Het is niet onbelangrijk hoe Lucas beschrijft dat God in het proces van geloven, van je leven vormgeven met de oude verhalen, ook zelf iets doet. Zelf doen we veel. Wij zoeken zelf elkaar op en delen zelf de verhalen met elkaar, zoals ze ons door mensen van voor ons zijn doorgegeven. We leggen ze zelf uit en vinden daardoor zelf zin en betekenis in ons leven. Geloven is een kwestie van kiezen, een levenskeuze maken. Je kiest er daarbij voor om je van tijd tot tijd te voeden met het woord, alleen of samen met anderen. Daarin krijg je nieuwe manieren van kijken aangereikt, nieuw brood voor onderweg, nieuwe zin voor je leven.
Geloven toont zich hier als een beweging die van onszelf uitgaat en ons dan ook wat oplevert. Wie zoekt zal vinden en wie op de Bijbel klopt, zal worden opengedaan. En dan is er nog de ervaring dat er een grotere ruimte opengaat dan we verwachtten. Dat we meer vinden dan we wisten dat we zochten. Dat we niet alleen zin geven, maar ook zin ontvangen. Alsof er soms op onze levensweg een vreemdeling meeloopt die ons nieuwe zinvolle verbanden aanwijst. Alsof er, terwijl we onderweg zijn in het donker, even een open hemel is en een ladder en een verbinding met God.
Onze levensweg gaat onder een open hemel, soms merken we dat even. Alsof God zelf naast je staat en zegt: ik sta aan je zij, ik zal je overal beschermen, waar je ook heen gaat, en ik zal je niet alleen laten tot ik gedaan heb wat ik je heb beloofd.

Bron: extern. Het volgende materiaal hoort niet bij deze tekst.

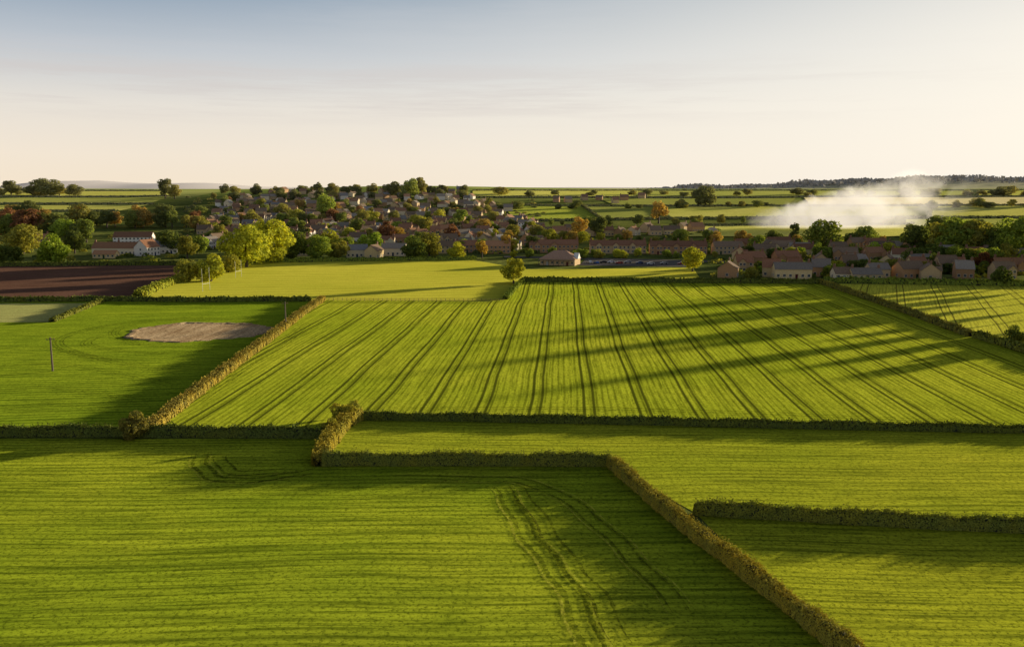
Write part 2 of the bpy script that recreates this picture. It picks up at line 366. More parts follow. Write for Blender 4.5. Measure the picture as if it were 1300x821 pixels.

Lieve mensen, vanmorgen beginnen we opnieuw. Als pasgeboren zuigelingen, want het is Pasen. Steeds opnieuw wordt nieuwe kracht gegeven ook wanneer wij die niet verwachten. Dat vertellen ons de verhalen. Zo komen ze op ons toe. Nieuwe toekomst, telkens weer. Neem het gulzig in je op, dat nieuwe leven. Het komt je toe.